INFORMATION SHOWN:

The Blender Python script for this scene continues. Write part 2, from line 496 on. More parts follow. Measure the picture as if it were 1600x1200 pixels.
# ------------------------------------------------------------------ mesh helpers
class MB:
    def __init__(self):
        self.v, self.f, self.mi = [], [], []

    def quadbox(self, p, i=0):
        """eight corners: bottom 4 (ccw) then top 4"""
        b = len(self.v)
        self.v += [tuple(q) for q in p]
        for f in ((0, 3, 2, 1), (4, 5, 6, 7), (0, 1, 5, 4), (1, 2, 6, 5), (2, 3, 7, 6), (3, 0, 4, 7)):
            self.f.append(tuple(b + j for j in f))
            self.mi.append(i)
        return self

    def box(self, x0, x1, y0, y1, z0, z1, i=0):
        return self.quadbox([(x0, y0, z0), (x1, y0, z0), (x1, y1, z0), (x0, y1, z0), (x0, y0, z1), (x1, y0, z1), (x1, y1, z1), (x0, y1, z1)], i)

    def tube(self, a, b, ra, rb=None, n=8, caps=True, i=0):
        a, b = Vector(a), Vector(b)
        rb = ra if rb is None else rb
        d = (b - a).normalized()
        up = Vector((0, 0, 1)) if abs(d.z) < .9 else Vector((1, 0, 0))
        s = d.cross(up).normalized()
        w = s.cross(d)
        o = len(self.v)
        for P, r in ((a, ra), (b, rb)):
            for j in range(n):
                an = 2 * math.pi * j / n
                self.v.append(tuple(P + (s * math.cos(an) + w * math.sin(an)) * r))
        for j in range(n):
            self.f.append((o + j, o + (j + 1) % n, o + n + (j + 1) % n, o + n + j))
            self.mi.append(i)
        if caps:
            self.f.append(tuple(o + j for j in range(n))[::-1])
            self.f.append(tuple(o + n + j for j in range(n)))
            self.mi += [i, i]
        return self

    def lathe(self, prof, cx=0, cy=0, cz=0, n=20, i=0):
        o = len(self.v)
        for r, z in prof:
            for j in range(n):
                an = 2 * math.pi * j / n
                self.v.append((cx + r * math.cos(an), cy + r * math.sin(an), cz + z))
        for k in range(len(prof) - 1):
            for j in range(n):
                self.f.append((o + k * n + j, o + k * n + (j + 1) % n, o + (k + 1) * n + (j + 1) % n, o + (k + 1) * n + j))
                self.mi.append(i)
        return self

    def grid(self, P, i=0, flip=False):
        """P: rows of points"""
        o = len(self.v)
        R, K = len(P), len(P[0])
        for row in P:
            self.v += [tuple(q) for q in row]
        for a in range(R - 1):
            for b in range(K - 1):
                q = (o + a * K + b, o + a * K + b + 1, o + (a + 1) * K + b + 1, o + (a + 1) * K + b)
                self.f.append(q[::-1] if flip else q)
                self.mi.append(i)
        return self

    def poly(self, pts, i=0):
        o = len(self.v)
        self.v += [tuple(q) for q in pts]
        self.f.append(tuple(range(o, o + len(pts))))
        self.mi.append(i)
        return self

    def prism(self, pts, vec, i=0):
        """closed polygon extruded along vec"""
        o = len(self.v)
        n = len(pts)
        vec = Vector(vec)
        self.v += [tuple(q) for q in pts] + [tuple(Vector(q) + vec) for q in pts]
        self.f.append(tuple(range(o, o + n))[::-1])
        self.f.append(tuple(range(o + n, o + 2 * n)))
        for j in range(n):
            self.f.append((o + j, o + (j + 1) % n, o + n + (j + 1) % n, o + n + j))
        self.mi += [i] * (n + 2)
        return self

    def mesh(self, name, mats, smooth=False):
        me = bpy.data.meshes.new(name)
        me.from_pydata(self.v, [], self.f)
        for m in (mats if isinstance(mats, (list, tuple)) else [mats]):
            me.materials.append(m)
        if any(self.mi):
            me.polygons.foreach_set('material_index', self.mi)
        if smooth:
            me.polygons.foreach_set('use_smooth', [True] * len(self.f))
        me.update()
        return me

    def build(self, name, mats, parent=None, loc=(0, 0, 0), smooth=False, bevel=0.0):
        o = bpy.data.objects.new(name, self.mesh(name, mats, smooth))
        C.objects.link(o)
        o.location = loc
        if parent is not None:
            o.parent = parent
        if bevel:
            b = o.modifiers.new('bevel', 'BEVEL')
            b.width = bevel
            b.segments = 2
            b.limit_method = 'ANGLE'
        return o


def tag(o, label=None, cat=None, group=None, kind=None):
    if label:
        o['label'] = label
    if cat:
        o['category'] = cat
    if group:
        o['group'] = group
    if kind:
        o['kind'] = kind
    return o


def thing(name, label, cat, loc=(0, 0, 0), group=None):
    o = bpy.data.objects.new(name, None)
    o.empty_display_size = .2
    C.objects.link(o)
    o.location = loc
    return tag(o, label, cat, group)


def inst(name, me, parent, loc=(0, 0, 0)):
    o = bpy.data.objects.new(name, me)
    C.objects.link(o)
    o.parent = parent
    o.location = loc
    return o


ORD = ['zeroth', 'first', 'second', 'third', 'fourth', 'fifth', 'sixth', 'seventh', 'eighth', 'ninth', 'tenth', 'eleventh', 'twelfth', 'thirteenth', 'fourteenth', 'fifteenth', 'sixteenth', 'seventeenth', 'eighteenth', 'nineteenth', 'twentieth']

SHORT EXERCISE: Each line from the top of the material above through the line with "self.v, self.f, self.mi = [], [], []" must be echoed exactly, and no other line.

EXERCISE SOLUTION:
The Blender Python script for this scene continues. Write part 2, from line 496 on. More parts follow. Measure the picture as if it were 1600x1200 pixels.
# ------------------------------------------------------------------ mesh helpers
class MB:
    def __init__(self):
        self.v, self.f, self.mi = [], [], []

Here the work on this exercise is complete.